The total proportion of female equity partners remained flat at 17 per cent in 2011 and 2012, increasing slightly to 18 per cent in 2013.

But, representation of women on executive or management committees has nearly doubled over the past couple of years, jumping from 12 per cent in 2011 to 20 per cent in 2012 and then rising to 21 per cent in 2013.

This suggests that women who have succeeded in climbing the ranks are gaining greater influence within their partnerships.

"Gender equity continues to be a significant factor for both students and alumni evaluating a firm's family friendliness, and this is true for both male and female respondents," the report said.

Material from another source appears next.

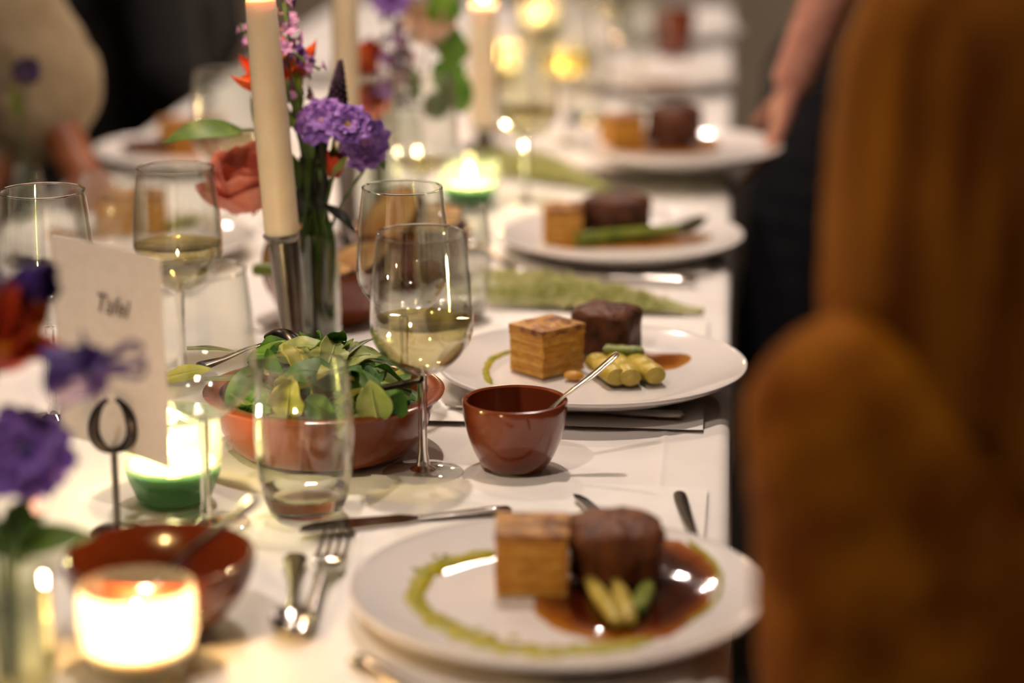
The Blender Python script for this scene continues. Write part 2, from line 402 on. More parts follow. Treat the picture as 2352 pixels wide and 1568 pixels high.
# paper placemats
def placemat(corners, label):
    c = V((sum(p[0] for p in corners) / 4, sum(p[1] for p in corners) / 4, ZT))
    a, b, d, e = [V((p[0], p[1], ZT)) - c for p in corners]
    def f(u, v):
        p = (a * (1 - u) + b * u) * (1 - v) + (e * (1 - u) + d * u) * v
        return p + V((0, 0, 0.0012 + 0.0008 * noise.noise(p * 14 + c) + 0.0012 * max(0, abs(2 * v - 1) - 0.88) + 0.001 * max(0, abs(2 * u - 1) - 0.9)))
    o = MB().sheet(f, 24, 24, 0.0004).build('paper_placemat', 'paper', loc=c)
    return tag(o, label, 'placemat', 'white paper placemats')
PM_T = 0.0022
placemat([(-0.246, 1.27), (-0.012, 1.27), (-0.006, 1.735), (-0.280, 1.742)], 'white paper placemat under the nearest plate')
placemat([(-0.285, 1.90), (-0.012, 1.895), (-0.012, 2.29), (-0.285, 2.30)], 'white paper placemat under the plate behind the small brown cup')
placemat([(-0.285, 2.50), (-0.014, 2.49), (-0.014, 2.90), (-0.285, 2.90)], 'white paper placemat under the plate with the long green asparagus stalk')
placemat([(-0.295, 3.12), (-0.016, 3.12), (-0.016, 3.52), (-0.295, 3.52)], 'white paper placemat below the plate the waiter is holding')
placemat([(-0.865, 2.36), (-0.57, 2.36), (-0.57, 2.76), (-0.865, 2.76)], 'white paper placemat under the plate behind the two left wine glasses')

# ------------------------------------------------------------------ tableware builders
PR = 0.1425
def pz(r): return 0.0075 + (0.0145 * ((r - 0.09) / 0.0525) ** 1.7 if r > 0.09 else 0.0)
def plate_mb():
    prof = [(0, 0.0025), (0.078, 0.0025), (0.080, 0.0), (0.086, 0.0), (0.089, 0.003)]
    for k in range(1, 9):
        r = 0.089 + (PR - 0.001 - 0.089) * k / 8; prof.append((r, pz(r) - 0.0062 + 0.0024 * k / 8))
    for k in range(5):
        a = -PI / 2 + PI * k / 4; prof.append((PR - 0.001 + 0.0018 * math.cos(a), pz(PR) - 0.002 + 0.002 * math.sin(a)))
    for k in range(20, -1, -1):
        r = 0.088 + (PR - 0.0015 - 0.088) * k / 20; prof.append((r, pz(r)))
    prof += [(0.05, 0.0072), (0, 0.007)]
    return MB().lathe(prof, 96)
PLATE_MESH = plate_mb().mesh('dinner_plate', 'porcelain')
def plate(c, label, tilt=(0, 0)):
    o = bpy.data.objects.new('dinner_plate', PLATE_MESH); COL.objects.link(o); o.location = c; o.rotation_euler = (tilt[0], tilt[1], 0)
    return tag(o, label, 'plate', 'white dinner plates')

def rim_bead(t, r, z, q=0.0009):
    MB().lathe([(r + q * math.cos(a), z + q * math.sin(a)) for a in [2 * PI * k / 8 for k in range(9)]], 64).build('rim', 'glass_solid', t)
def wine_glass(label, loc, wine=None, s=1.0):
    t = thing('wine_glass', label, 'wine glass', loc, random.uniform(0, 6), 'wine glasses')
    rim, mx = 0.0355 * s, 0.0418 * s; zb, H = 0.082 * s, 0.2 * s
    out = []
    N = 18
    for k in range(N + 1):
        u = k / N; z = zb + (H - zb) * u
        zm = 0.36
        if u < zm: r = mx * math.sin(PI / 2 * (u / zm)) ** 0.62 if u > 0 else 0.004 * s
        else:
            q = (u - zm) / (1 - zm); r = mx - (mx - rim) * (q * q * (1.5 - 0.5 * q))
        out.append((max(r, 0.0042 * s), z))
    th = 0.0009
    inn = [(max(r - th, 0.0), z + (0.004 if i == 0 else th * (1 - i / N))) for i, (r, z) in enumerate(out)]
    inn[0] = (0, zb + 0.0045)
    prof = [(0, zb)] + out + [(rim - th / 2, H + 0.0004)] + inn[::-1]
    MB().lathe(prof, 48).build('bowl', 'glass', t)
    sp = [(0, zb + 0.003), (0.0045 * s, zb + 0.002), (0.0043 * s, zb - 0.006), (0.0036 * s, 0.055 * s), (0.0037 * s, 0.02), (0.0055 * s, 0.0075), (0.011, 0.0040), (0, 0.0035)]
    MB().lathe(sp, 24).build('stem', 'glass_solid', t)
    MB().lathe([(0, 0.0006), (0.032 * s, 0.0004), (0.0335 * s, 0.0011), (0.032 * s, 0.0019), (0.018, 0.0030), (0.008, 0.0045), (0, 0.0046)], 48).build('foot', 'glass', t)
    rim_bead(t, rim - th / 2, H + 0.0012)
    if wine:
        zl = zb + (H - zb) * wine
        wp = [(0, zb + 0.0052)] + [(r - 0.0004, z) for r, z in inn[1:] if z < zl - 0.001]
        r_at = next((r for r, z in inn if z >= zl), mx) - 0.0004
        wp += [(r_at, zl + 0.0006), (r_at - 0.001, zl), (0, zl)]
        MB().lathe(wp, 48).build('wine', 'wine', t)
    return t
def tumbler(label, loc, s=1.0):
    t = thing('water_tumbler', label, 'tumbler', loc, 0, 'water tumblers')
    out = [(0.0265, 0.0), (0.0295, 0.002), (0.0325, 0.012), (0.0360, 0.028), (0.0385, 0.048), (0.0392, 0.066), (0.0385, 0.084), (0.0368, 0.102), (0.0345, 0.118)]
    out = [(r * s, z * s) for r, z in out]; th = 0.0012
    inn = [(r - th, z) for r, z in out if z > 0.014 * s]
    prof = [(0, 0.0004)] + out + [(out[-1][0] - th / 2, out[-1][1] + 0.0006)] + inn[::-1] + [(0.027 * s, 0.0165 * s), (0.018 * s, 0.0142 * s), (0, 0.0138 * s)]
    MB().lathe([(0, 0.0142 * s), (0.0180 * s, 0.0145 * s), (0.0268 * s, 0.0168 * s), (0.0322 * s, 0.0195 * s)] + [p for p in inn if p[1] > 0.02 * s] + [(out[-1][0] - th / 2, out[-1][1] + 0.0006)] + [p for p in out[::-1] if p[1] > 0.02 * s] + [(0.0340 * s, 0.0192 * s), (0.0322 * s, 0.0195 * s)], 56).build('glass_wall', 'glass', t)
    rim_bead(t, out[-1][0] - th / 2, out[-1][1] + 0.0013)
    MB().lathe([(0, 0.0006), (0.0255 * s, 0.0004), (0.029 * s, 0.002), (0.0325 * s, 0.012), (0.0339 * s, 0.019), (0.0322 * s, 0.0195 * s), (0.0268 * s, 0.0164 * s), (0.018 * s, 0.0141 * s), (0, 0.0138 * s)], 56).build('glass_base', 'glass_solid', t)
    return t
def round_bowl(name, label, cat, loc, R, H, rb, m, group=None, th=0.0045, flare=0.55, lip=0.0):
    prof = [(0, 0.001), (rb - 0.003, 0.001), (rb, 0.0)]
    N = 12
    for k in range(1, N + 1):
        u = k / N; prof.append((rb + (R - rb) * math.sin(PI / 2 * u) ** flare if flare < 1 else rb + (R - rb) * u ** (1 / flare), H * u))
    if lip: prof += [(R + lip, H - 0.002), (R + lip + 0.001, H + 0.0005), (R + lip * 0.5, H + 0.002)]
    else: prof += [(R - th * 0.15, H + 0.0012), (R - th * 0.6, H + 0.0014)]
    for k in range(N, -1, -1):
        u = k / N; r = rb + (R - rb) * (math.sin(PI / 2 * u) ** flare if flare < 1 else u ** (1 / flare))
        prof.append((max(r - th, 0.002), max(H * u, th)))
    prof.append((0, th))
    o = MB().lathe(prof, 64).build(name, m, loc=loc)
    return tag(o, label, cat, group)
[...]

"Students who want the option of making a long career at the law firm they plan to enter would benefit from evaluating family friendliness and work-life balance up front."

The research found that the ten firms which currently have the most family-friendly policies and practices in the US are (in alphabetical order): Arnold & Porter; Baker Botts; Hogan Lovells; Hunton & Williams; Kirkland & Ellis; Morrison & Foerster; Munger, Tolles & Olson; Orrick; Paul Weiss; and Vinson & Elkins.